Britain’s currency plunged to $1.3503 on Jan. 23, the lowest level since September 1985, after the government announced a second bank bailout in three months and a further injection of funds into Royal Bank of Scotland Group Plc.

Share Gains

The MSCI Asia-Pacific Index of regional shares rose 3.1 percent, the biggest gain in six weeks, after the Standard & Poor’s 500 Index climbed yesterday for a second day.

The Markit iTraxx Australia index, a measure of the cost of protecting investors in corporate bonds from default, declined nine basis points to 325 basis points in Sydney, according to Westpac Banking Corp.

The yen weakened to 59.40 versus the Australian dollar from 58.76 late yesterday in New York, and to 38.7676 versus the Brazilian real from 38.5693. The yen slid to 8.9380 against the South African rand from 8.85.

Japan’s currency gained 6.9 percent against the euro and 1.2 percent versus the dollar this month as more than $1 trillion in losses on mortgage-related securities at financial institutions worldwide prompted investors to seek safety in the yen. Investors tend to buy the currency in times of turmoil because Japan has a current-account surplus, meaning it doesn’t need to rely on overseas investors to fund its debt.

‘Sense of Calm’

“A sense of calm has returned to currency markets,” said Tetsu Aikawa, deputy general manager of the capital markets division at Shinsei Bank Ltd. in Tokyo. “A rebound in equities is also attracting yen selling orders.”

The yen may weaken to 119 versus the euro in the next few days, he said.

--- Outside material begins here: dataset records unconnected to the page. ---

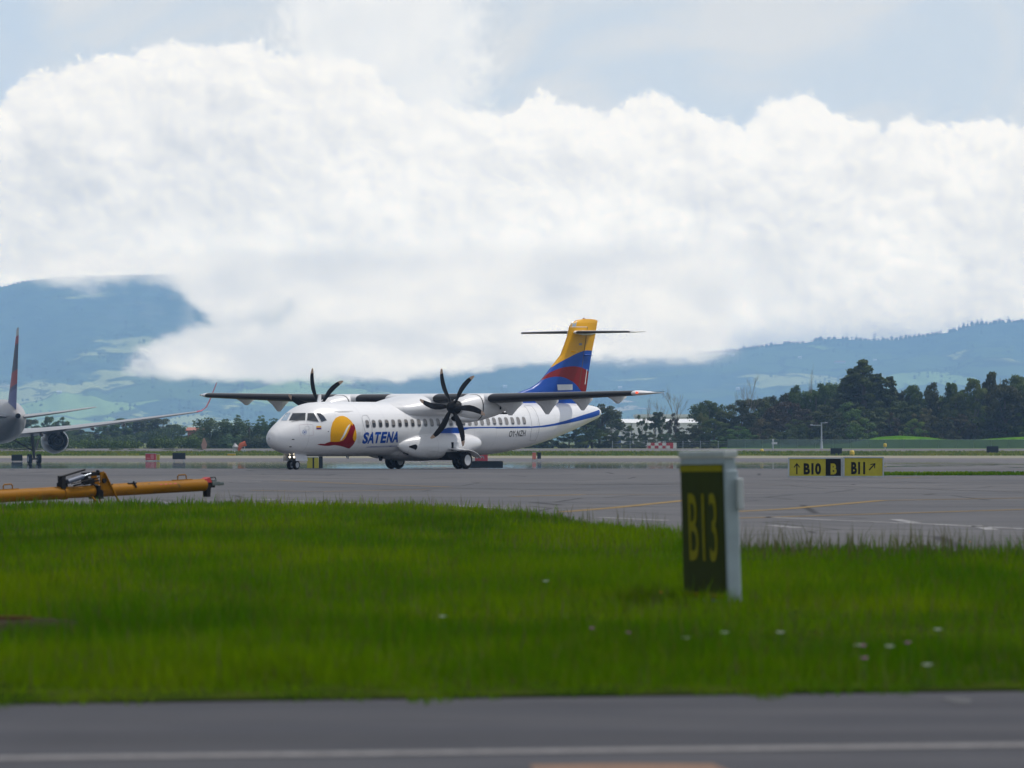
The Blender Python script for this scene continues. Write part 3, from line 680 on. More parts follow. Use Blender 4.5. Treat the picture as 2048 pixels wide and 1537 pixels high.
def bnd(P):
    q = sorted([(p.x, p.z) for p in [cpl(a, b) for a, b in Z3(P)]]); q = [(18.0, q[0][1] + (q[1][1] - q[0][1]) / (q[1][0] - q[0][0]) * (18.0 - q[0][0]))] + q + [(28.0, q[-1][1] + (q[-1][1] - q[-2][1]) / (q[-1][0] - q[-2][0]) * (28.0 - q[-1][0]))]
    return curve(t, fx, q, 18.0, 28.0, 0.0, 10.0)
k1 = fz - bnd([(600, 800), (660, 755), (720, 718), (790, 680), (850, 648), (900, 627), (950, 610), (1000, 600), (1090, 603)])
k2 = fz - bnd([(490, 940), (545, 880), (600, 845), (700, 805), (780, 791), (880, 790), (970, 810), (1050, 850)])
k3 = fz - bnd([(480, 950), (560, 920), (640, 909), (720, 918), (800, 950), (860, 985), (910, 1030), (960, 1085), (1000, 1130)])
c = mix(t, k3.ss(-0.006, 0.006), (0.0, 0.055, 0.33), (0.20, 0.0, 0.004)); c = mix(t, k2.ss(-0.006, 0.006), c, (0.0, 0.055, 0.33)); c = mix(t, k1.ss(-0.006, 0.006), c, (0.64, 0.32, 0.0))
t.links.new(c.s, b.inputs['Base Color']); b.inputs['Roughness'].default_value = 0.35; b.inputs['Specular IOR Level'].default_value = 0.25
fin_o = mb.build('tail_fin', m_fin, plane, smooth=True, auto=50)
decal('tail_placard', [Z3([(675, 1003), (855, 1000), (857, 1066), (682, 1070)])], m_lite, fin_o, BVF, 0.008)
decal('fin_tip_panel', [Z3([(828, 318), (843, 283), (870, 258), (905, 246), (898, 312)])], m_glass2, fin_o, BVF, 0.008)
decal('fin_seam', [Z3([(830, 317), (1030, 319), (1030, 324), (832, 324)])], m_wp, fin_o, BVF, 0.009)
decal('rudder_hinge_line', [Z3([(1030, 320), (1036, 320), (935, 1060), (929, 1060)])], M('hinge_line', (0.10, 0.07, 0.03), 0.6), fin_o, BVF, 0.008)
decal('tail_flag', [Z3([(934, 512), (970, 512), (969, 538), (933, 540)])], m_line, fin_o, BVF, 0.008)
decal('rudder_scuff', [Z3([(1024, 820), (1030, 820), (1008, 1000), (1000, 1000)])], m_wp, fin_o, BVF, 0.008)
for sgn in (-1,):
    for (a, b_) in ((872, 610), (1038, 655)):
        p = cpl(1000 + a / 5.912, 600 + b_ / 5.912, -0.12)
        q = MB(); q.tube([(p.x - 0.4, p.y, p.z), (p.x - 0.2, p.y - .03, p.z), (p.x + 0.15, p.y - .03, p.z), (p.x + 0.42, p.y, p.z)], [0.01, 0.05, 0.05, 0.01], 8); q.build('hinge_fairing', m_yel if b_ < 640 else m_blue, fin_o, smooth=True)
q = MB(); q.tube([cpl(1167.5, 639), cpl(1167.5, 636)], [0.06, 0.03], 8); q.build('beacon', m_red, fin_o)

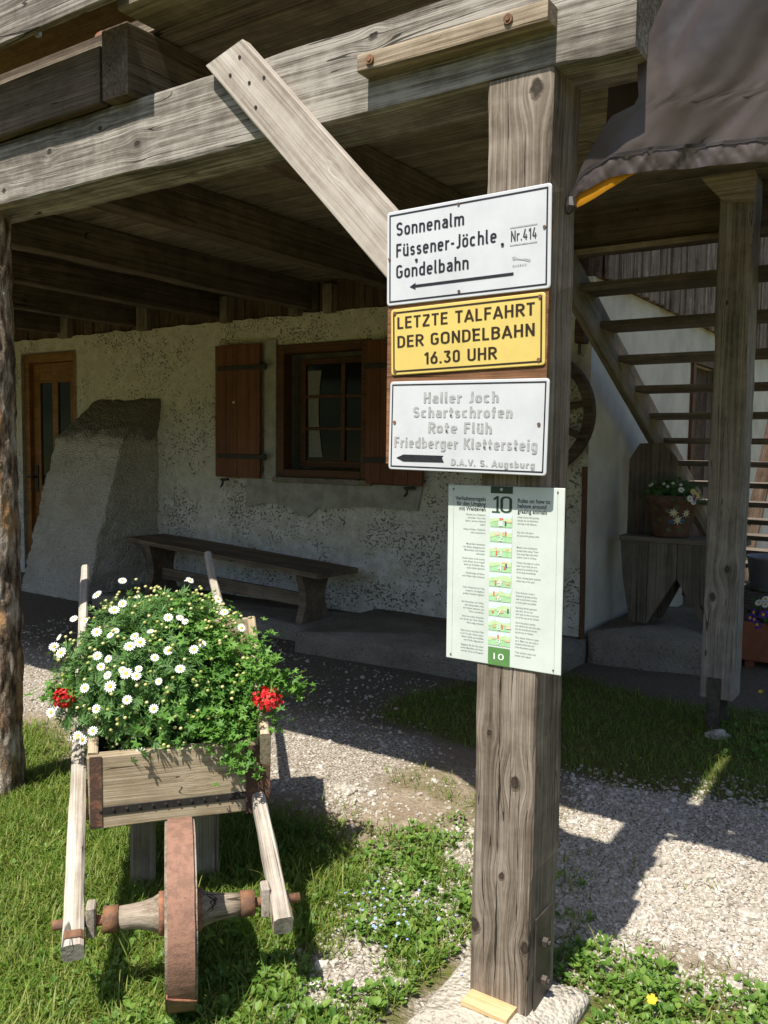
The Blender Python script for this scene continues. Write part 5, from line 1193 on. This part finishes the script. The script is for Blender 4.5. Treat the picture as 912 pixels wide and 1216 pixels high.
merged('weeds', OVV, OVF, Ms, WEED); tag(COL.objects[-1], kind='stuff')
m, nt = newmat('limestone_chips'); co = OBJ(nt); r_ = ISL(nt)
col = RAMP(nt, r_, [(0, (.42, .37, .30)), (.35, (.60, .545, .465)), (.75, (.73, .675, .595)), (1., (.82, .78, .72))]); nn = NO(nt, co, 70, 4, .7)
PB(nt, MIX(nt, SS(nt, nn, .35, .75), tuple([.30, .27, .23]), col), .9, BUMP(nt, nn, .6, .004), spec=.2); STONE = m
tpl = []
for k in range(3):
    r2 = random.Random(k+50); tpl.append([tuple(np.array(v)*r2.uniform(.72, 1.18)) for v in ICV])
for k, (n, smin, smax) in enumerate(((26000, .003, .008), (9000, .006, .013), (650, .012, .024))):
    Ms = []
    for box, fr in (((-1.9, .9, 2.1, 4.3), .62), ((-2.3, -.8, 1.4, 3.1), .18), ((-.95, .5, 1.2, 2.6), .12), ((-6.5, -1.6, 2.4, 5.1), .25)):
        for x, y, r2 in scatter(int(n*fr), *box, 1, n+int(fr*100), 1.2):
            if inblock(x, y): continue
            s_ = smin+(smax-smin)*r2.random()**1.6
            R = rotz(r2.uniform(0, 6.28)) @ rotx(r2.uniform(-.4, .4)) @ roty(r2.uniform(-.4, .4))
            Ms.append(X4(R, (s_*r2.uniform(.8, 1.4), s_, s_*r2.uniform(.5, .85)), (x, y, gz(x, y)+s_*.15)))
    merged('gravel', tpl[k], ICF, Ms, STONE); tag(COL.objects[-1], kind='stuff')
def rock(x, y, s_, seed, label):
    b_ = bmesh.new(); bmesh.ops.create_icosphere(b_, subdivisions=3, radius=1)
    for v in b_.verts:
        d = v.co.normalized(); k = 1+.35*mnoise.noise(d*1.3+V3((seed, 0, 0)))+.12*mnoise.noise(d*4+V3((0, seed, 0))); v.co = V3((d.x*k*s_*1.25, d.y*k*s_, max(-.3, d.z*k)*s_*.62))
    me = bpy.data.meshes.new('rock'); b_.to_mesh(me); b_.free()
    o = link_mesh('rock', me, STONE, None, Matrix.Translation((x, y, gz(x, y)+s_*.12)) @ Matrix.Rotation(seed, 4, 'Z')); tag(o, label, 'stone')
rock(-1.50, 2.20, .030, 1.1, 'pale pointed stone among the weeds halfway between wheelbarrow wheel and sign post')
rock(-.83, 2.46, .026, 2.3, 'pale stone lying in the weeds just right of the sign post footing')
rock(-1.29, 2.02, .034, 3.7, 'pale stone in the weeds close to the left of the sign post footing')
rock(-2.21, 3.03, .034, 4.9, 'flat beige stone on the bare sunny path behind the wheelbarrow')
rock(-.48, 2.57, .028, 5.2, 'pale stone in the weeds at the right edge of the picture below the gravel')
rock(-.52, 3.03, .036, 6.6, 'largest pale stone on the sunny gravel at the right edge')
rock(-1.03, 4.80, .05, 7.1, 'pale stone at the steel foot of the grey corner post')
def buttercup(x, y, h_, label):
    t = thing('buttercup', label, 'flower', (x, y, gz(x, y))); z0 = gz(x, y); p = V3((x, y, z0+h_))
    MB().tube([(x+.01, y+.01, z0), (x+.004, y, z0+h_*.5), p], .0013, 5).build('stem', WEED, t)
    v = []; f = []
    for i in range(5):
        a = 2*PI*i/5; c, s_ = math.cos(a), math.sin(a); n = len(v)
        for xx, yy, zz in ((0, 0, 0), (.6, -.45, .25), (1, -.35, .55), (1.05, .35, .55), (.6, .45, .25)): v.append((xx*c-yy*s_, xx*s_+yy*c, zz))
        f.append(tuple(range(n, n+5)))
    Mx = look_m((.05, -.5, .85), .3, .014, p); mesh('petals', v, f, YOLK, t, Matrix([list(q) for q in Mx]+[[0, 0, 0, 1]]))
buttercup(-.625, 2.255, .075, 'single yellow buttercup in the weeds right of the sign post')
buttercup(-.94, 5.45, .10, 'yellow buttercup in the shaded grass right of the corner post')
FBL = plain('pale_blue_petal', (.35, .45, .72), .6, .1)
Ms = []
r2 = random.Random(9)
for i in range(34):
    x = r2.gauss(-1.47, .13); y = r2.gauss(2.24, .11); Ms.append(look_m((r2.uniform(-.3, .3), r2.uniform(-.6, .1), 1), r2.uniform(0, 6), r2.uniform(.004, .0062), (x, y, gz(x, y)+r2.uniform(.04, .06))))
merged('forget_me_nots', [v for v in DV[:78]], [tuple(f) for f in DF[:13]], Ms, FBL); tag(COL.objects[-1], kind='stuff')
print('objects', len(COL.objects))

Gains in the euro may be limited before a German report today that economists say will show business sentiment worsened, bolstering expectations for the European Central Bank to cut its 2 percent benchmark interest rate.

The Ifo research institute may say its business climate index, based on a survey of 7,000 executives, dropped to 81 this month from 82.6 in December, according to a Bloomberg News survey. The report is due at 10 a.m. in Munich.

“We expect the single currency to remain in a broad downtrend, in particular versus the dollar,” analysts led by Zurich-based Mansoor Mohi-Uddin at UBS AG, the second-largest currency trader last year, wrote in a research report yesterday. “We expect price pressures to keep on abating, and this will likely enable the ECB to ease rates further.”

Sell the Euro

UBS recommends selling the euro with a target of $1.25 and an automatic buy order at $1.3450 to limit losses, according to the report.

ICE futures’ Dollar Index, which tracks the currency against the euro, the yen, the pound, the Canadian dollar, the Swiss franc and the krona, fell 0.6 percent to 84.261 after losing 1 percent yesterday, the biggest decline since Dec. 17.

The dollar gained 5.6 percent against the euro and 3.9 percent against the pound this month, extending rallies of 4.4 percent and 36 percent last year, respectively, as investors fled higher-yielding assets and sought protection in the world’s reserve currency.

Federal Reserve policy makers will maintain the target lending rate in a range of zero to 0.25 percent at a two-day meeting ending tomorrow, according to a Bloomberg survey of analysts. The central bank may broaden the range of assets it will purchase to unclog credit markets.